Anonymous 0 Comments

Even in the real world most aluminum profiles are done using cold extrusion where the feedstock is just pushed through a die with a large pressure forming the aluminum.

Anonymous 0 Comments

No. If you look at most phase diagrams for metals you’ll find that from the triple point (the temperature-pressure at which a substance exists in all three phases) the “melting/freezing” line (the line which delineates the solid and liquid zones from each other) moves to the right and (usually) in a hyperbolic exponential function.

This means for *any* given temperature, there is a pressure above which a substance will most certainly be solid. So for a theoretically “infinite” pressure there can exist no temperature that will exceed that pressure to melt the substance in question.

Anonymous 0 Comments

Short answer: Maybe.

Since your world is fictional, you can do things however you’d like.

Realistically, the answer is “sort of”. Solids for the most part do not liquefy under high pressure. However, under very strong forces, many solids can act like liquids. Not so much pressure, mind you, since that comes from all sides, but if a very strong force pushed aluminum through a hole, then the aluminum would pass through much like play-doh.

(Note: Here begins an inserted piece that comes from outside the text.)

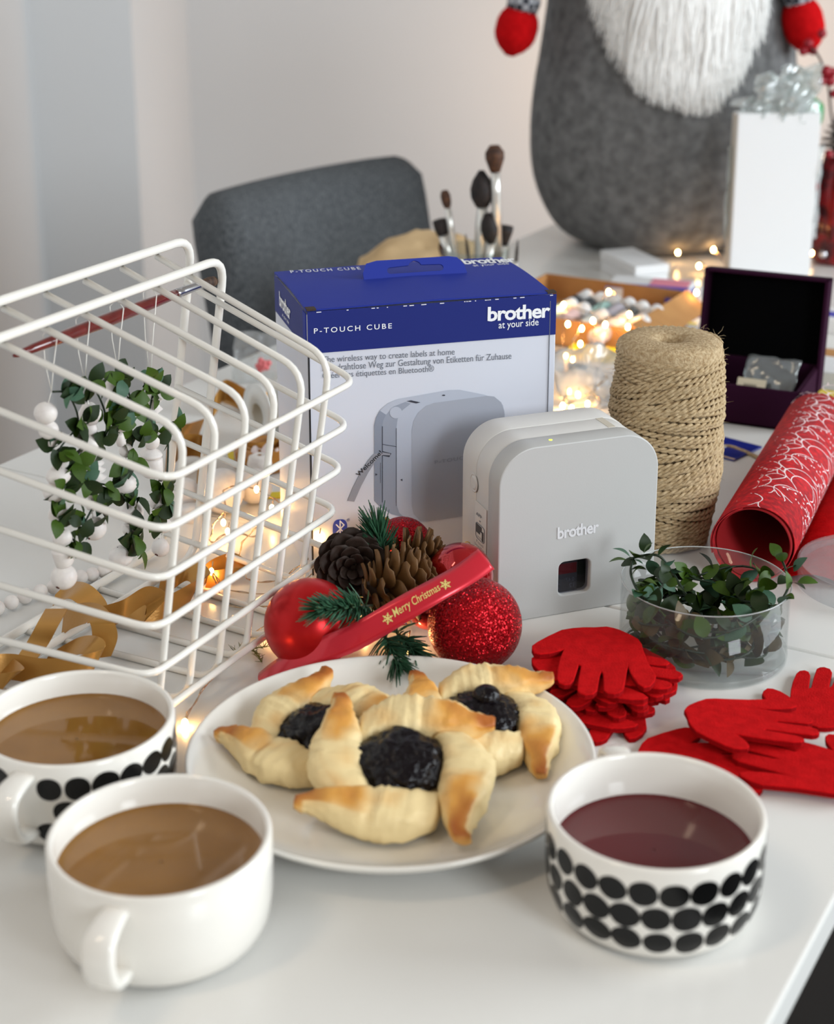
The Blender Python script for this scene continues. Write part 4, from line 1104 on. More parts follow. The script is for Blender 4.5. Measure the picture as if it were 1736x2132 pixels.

At high enough pressures, your solid stops being regular matter at all and you’re left with the stuff neutron stars are made of – at first just a soup of electrons and protons, and then solid neutrons.

Anonymous 0 Comments

No as the energy spent in compressing the material is utilized to deform it. This utilization is slightly inefficient. The heating of metal observed during compression is due to this inefficiency as the lost energy escapes as heat. Since the majority of energy goes in the compression, the material failure will occur with a fracture well before it does with melting

Anonymous 0 Comments

Goes the other way. As pressure increases, liquids tend to solidify. This also applies to the reverse, if you decrease pressure liquids will tend to boil.